• The request:
Give back exactly the lines from the start of the listing to the line containing "1.7)), M['darkwall'], 'left", inclusive, and nothing beyond them.

• Data lines:
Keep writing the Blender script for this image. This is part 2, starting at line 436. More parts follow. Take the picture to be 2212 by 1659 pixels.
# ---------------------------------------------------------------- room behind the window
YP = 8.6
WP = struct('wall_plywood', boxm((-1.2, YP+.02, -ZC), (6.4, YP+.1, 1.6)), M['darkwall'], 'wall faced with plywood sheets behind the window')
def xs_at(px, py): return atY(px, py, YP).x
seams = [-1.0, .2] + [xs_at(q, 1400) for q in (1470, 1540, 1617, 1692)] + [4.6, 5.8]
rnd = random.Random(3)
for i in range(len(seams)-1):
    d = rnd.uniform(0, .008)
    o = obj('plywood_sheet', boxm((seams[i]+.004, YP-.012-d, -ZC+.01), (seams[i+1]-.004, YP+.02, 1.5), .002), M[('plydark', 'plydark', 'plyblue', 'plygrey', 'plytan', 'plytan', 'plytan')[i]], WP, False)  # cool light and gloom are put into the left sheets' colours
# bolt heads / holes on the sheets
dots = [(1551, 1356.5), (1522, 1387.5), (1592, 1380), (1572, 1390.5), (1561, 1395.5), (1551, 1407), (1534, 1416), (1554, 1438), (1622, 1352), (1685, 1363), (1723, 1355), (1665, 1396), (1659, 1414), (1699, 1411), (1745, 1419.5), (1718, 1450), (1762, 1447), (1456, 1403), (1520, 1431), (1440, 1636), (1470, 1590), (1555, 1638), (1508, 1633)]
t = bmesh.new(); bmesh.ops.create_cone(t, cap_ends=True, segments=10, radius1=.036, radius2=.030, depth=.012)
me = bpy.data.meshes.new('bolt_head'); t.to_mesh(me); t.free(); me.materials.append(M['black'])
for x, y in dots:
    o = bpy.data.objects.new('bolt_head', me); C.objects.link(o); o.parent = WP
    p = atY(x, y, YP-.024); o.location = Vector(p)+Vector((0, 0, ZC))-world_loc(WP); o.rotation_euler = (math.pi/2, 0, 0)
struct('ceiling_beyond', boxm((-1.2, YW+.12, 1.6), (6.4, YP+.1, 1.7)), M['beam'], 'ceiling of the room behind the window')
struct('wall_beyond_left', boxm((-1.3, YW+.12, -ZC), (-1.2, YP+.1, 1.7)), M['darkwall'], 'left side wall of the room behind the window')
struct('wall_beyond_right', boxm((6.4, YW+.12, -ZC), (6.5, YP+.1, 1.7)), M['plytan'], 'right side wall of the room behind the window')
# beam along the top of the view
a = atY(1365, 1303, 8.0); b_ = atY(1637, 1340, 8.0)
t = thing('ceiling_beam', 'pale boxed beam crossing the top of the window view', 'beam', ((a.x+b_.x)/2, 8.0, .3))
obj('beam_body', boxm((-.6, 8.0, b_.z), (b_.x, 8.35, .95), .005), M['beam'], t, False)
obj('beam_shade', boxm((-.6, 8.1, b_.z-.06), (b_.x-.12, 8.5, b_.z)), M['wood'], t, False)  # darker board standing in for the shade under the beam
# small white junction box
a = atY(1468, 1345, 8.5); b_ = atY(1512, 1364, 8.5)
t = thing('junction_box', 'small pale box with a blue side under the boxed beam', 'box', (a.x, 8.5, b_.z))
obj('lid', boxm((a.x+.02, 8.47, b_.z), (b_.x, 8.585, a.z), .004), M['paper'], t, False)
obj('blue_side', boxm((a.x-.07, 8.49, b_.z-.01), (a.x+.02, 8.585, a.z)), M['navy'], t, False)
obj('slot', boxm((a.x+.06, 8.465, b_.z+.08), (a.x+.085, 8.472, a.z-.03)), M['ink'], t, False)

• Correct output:
Keep writing the Blender script for this image. This is part 2, starting at line 436. More parts follow. Take the picture to be 2212 by 1659 pixels.
# ---------------------------------------------------------------- room behind the window
YP = 8.6
WP = struct('wall_plywood', boxm((-1.2, YP+.02, -ZC), (6.4, YP+.1, 1.6)), M['darkwall'], 'wall faced with plywood sheets behind the window')
def xs_at(px, py): return atY(px, py, YP).x
seams = [-1.0, .2] + [xs_at(q, 1400) for q in (1470, 1540, 1617, 1692)] + [4.6, 5.8]
rnd = random.Random(3)
for i in range(len(seams)-1):
    d = rnd.uniform(0, .008)
    o = obj('plywood_sheet', boxm((seams[i]+.004, YP-.012-d, -ZC+.01), (seams[i+1]-.004, YP+.02, 1.5), .002), M[('plydark', 'plydark', 'plyblue', 'plygrey', 'plytan', 'plytan', 'plytan')[i]], WP, False)  # cool light and gloom are put into the left sheets' colours
# bolt heads / holes on the sheets
dots = [(1551, 1356.5), (1522, 1387.5), (1592, 1380), (1572, 1390.5), (1561, 1395.5), (1551, 1407), (1534, 1416), (1554, 1438), (1622, 1352), (1685, 1363), (1723, 1355), (1665, 1396), (1659, 1414), (1699, 1411), (1745, 1419.5), (1718, 1450), (1762, 1447), (1456, 1403), (1520, 1431), (1440, 1636), (1470, 1590), (1555, 1638), (1508, 1633)]
t = bmesh.new(); bmesh.ops.create_cone(t, cap_ends=True, segments=10, radius1=.036, radius2=.030, depth=.012)
me = bpy.data.meshes.new('bolt_head'); t.to_mesh(me); t.free(); me.materials.append(M['black'])
for x, y in dots:
    o = bpy.data.objects.new('bolt_head', me); C.objects.link(o); o.parent = WP
    p = atY(x, y, YP-.024); o.location = Vector(p)+Vector((0, 0, ZC))-world_loc(WP); o.rotation_euler = (math.pi/2, 0, 0)
struct('ceiling_beyond', boxm((-1.2, YW+.12, 1.6), (6.4, YP+.1, 1.7)), M['beam'], 'ceiling of the room behind the window')
struct('wall_beyond_left', boxm((-1.3, YW+.12, -ZC), (-1.2, YP+.1, 1.7)), M['darkwall'], 'left side wall of the room behind the window')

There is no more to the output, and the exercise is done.